--- start Data supplied ---
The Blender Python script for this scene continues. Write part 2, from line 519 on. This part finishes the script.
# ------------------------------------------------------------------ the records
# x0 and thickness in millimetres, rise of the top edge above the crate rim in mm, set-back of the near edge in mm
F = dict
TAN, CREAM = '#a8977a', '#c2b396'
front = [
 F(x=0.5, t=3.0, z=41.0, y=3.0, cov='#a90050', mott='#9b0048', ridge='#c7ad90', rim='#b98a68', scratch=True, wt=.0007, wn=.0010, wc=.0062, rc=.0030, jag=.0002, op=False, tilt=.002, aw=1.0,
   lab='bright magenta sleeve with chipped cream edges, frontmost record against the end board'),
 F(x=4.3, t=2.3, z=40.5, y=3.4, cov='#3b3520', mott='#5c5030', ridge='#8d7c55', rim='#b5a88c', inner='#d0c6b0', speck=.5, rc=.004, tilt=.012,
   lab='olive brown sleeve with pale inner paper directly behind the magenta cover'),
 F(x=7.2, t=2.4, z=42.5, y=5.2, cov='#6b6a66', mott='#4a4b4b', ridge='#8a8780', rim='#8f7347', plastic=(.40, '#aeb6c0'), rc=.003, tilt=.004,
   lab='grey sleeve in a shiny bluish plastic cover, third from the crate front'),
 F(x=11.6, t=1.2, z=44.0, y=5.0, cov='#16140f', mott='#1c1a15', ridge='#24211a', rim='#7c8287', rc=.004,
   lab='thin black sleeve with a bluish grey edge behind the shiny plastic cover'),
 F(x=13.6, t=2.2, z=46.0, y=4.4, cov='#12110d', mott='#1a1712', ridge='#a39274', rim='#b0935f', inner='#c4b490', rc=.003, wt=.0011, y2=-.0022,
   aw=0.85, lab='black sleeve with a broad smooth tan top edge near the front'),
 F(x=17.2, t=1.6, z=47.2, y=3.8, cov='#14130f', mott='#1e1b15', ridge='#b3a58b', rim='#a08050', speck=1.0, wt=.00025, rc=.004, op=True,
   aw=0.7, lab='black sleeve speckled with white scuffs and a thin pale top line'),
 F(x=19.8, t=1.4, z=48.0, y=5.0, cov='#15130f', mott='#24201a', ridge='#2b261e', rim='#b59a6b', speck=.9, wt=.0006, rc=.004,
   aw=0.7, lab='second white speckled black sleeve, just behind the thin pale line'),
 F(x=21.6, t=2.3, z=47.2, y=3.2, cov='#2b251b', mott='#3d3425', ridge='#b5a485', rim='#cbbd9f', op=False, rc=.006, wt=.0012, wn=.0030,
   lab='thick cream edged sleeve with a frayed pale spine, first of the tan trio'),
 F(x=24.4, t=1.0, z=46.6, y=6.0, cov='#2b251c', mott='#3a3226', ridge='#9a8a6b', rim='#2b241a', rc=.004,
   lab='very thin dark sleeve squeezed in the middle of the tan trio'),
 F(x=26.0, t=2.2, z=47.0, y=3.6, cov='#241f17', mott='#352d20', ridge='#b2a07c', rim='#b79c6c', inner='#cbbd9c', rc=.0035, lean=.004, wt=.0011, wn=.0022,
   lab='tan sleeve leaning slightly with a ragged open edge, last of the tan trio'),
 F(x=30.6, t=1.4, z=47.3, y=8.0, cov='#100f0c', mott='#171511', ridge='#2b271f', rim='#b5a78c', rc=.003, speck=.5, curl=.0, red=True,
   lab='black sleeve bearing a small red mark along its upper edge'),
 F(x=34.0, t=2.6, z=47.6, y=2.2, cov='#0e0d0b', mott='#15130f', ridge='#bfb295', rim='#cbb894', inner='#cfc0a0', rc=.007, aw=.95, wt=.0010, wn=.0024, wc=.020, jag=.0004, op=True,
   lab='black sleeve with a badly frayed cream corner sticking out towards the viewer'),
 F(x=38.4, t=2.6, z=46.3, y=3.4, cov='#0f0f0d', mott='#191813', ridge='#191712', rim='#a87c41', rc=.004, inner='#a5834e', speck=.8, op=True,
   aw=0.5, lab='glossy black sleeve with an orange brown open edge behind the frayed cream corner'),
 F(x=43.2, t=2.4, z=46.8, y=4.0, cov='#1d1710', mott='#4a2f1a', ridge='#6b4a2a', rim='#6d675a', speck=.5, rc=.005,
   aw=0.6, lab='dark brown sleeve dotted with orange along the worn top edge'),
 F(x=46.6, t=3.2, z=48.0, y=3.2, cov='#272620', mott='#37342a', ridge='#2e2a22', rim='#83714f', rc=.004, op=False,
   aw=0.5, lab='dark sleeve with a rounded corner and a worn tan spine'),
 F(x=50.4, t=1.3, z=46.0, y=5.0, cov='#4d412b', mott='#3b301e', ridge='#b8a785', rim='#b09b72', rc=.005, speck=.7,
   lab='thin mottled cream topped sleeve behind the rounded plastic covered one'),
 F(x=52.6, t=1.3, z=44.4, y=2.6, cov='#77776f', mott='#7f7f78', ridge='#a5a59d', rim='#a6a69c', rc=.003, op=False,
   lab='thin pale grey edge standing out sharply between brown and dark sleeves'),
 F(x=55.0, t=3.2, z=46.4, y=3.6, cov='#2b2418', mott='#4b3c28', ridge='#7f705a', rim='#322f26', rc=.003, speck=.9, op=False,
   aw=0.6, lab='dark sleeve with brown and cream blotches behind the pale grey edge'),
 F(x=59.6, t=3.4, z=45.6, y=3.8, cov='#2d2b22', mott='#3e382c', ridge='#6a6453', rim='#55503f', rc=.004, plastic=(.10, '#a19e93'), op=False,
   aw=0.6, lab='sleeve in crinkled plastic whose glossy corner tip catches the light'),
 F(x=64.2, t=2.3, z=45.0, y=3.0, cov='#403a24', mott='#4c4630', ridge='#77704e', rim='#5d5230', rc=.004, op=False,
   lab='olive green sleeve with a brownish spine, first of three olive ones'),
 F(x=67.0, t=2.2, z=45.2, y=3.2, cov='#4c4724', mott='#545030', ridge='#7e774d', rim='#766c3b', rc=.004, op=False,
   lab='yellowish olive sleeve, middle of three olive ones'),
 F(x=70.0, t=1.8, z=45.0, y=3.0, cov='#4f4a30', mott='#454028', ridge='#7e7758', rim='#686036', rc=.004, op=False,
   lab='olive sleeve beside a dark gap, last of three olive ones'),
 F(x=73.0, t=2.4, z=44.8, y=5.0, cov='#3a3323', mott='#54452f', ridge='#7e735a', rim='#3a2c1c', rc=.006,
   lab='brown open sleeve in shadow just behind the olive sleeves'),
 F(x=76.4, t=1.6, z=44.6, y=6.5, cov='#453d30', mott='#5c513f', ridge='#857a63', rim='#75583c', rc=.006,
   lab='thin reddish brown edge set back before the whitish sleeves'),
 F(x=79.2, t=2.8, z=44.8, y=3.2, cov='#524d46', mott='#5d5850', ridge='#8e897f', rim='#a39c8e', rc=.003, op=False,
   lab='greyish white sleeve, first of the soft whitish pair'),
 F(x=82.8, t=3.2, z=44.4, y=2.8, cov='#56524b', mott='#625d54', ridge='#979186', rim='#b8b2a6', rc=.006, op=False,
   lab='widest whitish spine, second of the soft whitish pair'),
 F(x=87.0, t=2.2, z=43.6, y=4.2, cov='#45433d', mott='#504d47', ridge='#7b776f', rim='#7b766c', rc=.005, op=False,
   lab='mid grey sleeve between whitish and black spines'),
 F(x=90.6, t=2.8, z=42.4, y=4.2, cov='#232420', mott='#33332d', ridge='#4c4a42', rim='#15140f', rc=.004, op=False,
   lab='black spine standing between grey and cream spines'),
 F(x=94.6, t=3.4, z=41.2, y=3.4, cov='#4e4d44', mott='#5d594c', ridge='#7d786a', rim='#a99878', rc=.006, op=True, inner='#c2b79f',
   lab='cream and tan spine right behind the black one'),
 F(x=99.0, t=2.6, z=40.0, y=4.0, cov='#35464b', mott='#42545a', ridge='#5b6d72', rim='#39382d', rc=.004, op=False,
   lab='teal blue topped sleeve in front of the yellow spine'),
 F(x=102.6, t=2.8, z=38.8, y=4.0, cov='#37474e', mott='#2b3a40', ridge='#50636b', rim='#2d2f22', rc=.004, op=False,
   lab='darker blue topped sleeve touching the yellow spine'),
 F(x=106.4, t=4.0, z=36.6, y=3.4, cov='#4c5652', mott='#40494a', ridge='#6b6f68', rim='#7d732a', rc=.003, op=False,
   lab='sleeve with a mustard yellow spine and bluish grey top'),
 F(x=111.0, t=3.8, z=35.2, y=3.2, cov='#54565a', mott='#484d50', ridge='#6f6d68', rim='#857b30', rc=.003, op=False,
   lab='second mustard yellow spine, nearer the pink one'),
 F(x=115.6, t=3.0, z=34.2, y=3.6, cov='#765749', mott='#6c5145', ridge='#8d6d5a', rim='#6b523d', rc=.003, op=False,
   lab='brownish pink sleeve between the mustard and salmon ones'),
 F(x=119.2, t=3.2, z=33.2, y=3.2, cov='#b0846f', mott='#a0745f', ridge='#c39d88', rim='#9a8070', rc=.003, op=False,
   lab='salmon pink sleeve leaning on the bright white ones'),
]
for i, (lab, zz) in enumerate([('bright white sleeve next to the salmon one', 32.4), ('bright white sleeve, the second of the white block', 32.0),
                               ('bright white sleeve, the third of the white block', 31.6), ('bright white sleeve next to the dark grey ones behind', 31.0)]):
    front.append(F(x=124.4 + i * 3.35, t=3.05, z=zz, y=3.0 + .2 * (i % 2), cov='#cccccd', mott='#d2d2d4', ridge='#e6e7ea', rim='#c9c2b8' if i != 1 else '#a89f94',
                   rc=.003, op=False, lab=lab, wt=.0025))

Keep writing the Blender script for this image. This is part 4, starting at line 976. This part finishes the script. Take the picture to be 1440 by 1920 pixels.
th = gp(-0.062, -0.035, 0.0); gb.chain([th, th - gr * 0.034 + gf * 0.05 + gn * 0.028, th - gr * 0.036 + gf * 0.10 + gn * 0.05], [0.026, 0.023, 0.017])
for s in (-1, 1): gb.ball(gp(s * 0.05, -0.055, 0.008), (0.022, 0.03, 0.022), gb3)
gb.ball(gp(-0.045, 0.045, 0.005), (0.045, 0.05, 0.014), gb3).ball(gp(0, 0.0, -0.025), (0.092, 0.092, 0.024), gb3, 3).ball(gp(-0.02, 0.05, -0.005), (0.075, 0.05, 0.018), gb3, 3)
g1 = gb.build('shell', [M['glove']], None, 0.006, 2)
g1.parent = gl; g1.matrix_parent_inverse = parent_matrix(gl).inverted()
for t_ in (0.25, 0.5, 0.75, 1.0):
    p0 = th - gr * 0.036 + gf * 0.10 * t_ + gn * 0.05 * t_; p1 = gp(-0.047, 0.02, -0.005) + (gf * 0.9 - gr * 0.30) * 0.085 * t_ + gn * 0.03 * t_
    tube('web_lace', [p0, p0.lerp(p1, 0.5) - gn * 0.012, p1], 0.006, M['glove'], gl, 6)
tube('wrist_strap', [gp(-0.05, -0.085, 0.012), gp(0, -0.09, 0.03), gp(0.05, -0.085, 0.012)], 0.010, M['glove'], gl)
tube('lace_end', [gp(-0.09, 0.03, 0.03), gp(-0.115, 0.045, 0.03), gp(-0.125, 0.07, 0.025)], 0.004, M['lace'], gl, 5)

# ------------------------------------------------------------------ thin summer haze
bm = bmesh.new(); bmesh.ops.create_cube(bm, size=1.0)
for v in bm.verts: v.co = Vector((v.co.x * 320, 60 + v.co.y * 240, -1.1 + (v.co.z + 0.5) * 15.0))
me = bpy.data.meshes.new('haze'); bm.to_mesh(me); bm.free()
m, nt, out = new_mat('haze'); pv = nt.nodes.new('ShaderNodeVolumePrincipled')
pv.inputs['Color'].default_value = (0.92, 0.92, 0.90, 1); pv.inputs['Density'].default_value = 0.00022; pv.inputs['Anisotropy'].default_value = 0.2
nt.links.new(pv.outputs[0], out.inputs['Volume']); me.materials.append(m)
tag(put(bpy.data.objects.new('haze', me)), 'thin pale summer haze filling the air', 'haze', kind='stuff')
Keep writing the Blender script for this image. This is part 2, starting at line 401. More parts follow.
--- end Data supplied ---
What to do
Take every line from the records above that has the word "part" and copy it.

Exercise output
The Blender Python script for this scene continues. Write part 2, from line 519 on. This part finishes the script.
Keep writing the Blender script for this image. This is part 4, starting at line 976. This part finishes the script. Take the picture to be 1440 by 1920 pixels.
Keep writing the Blender script for this image. This is part 2, starting at line 401. More parts follow.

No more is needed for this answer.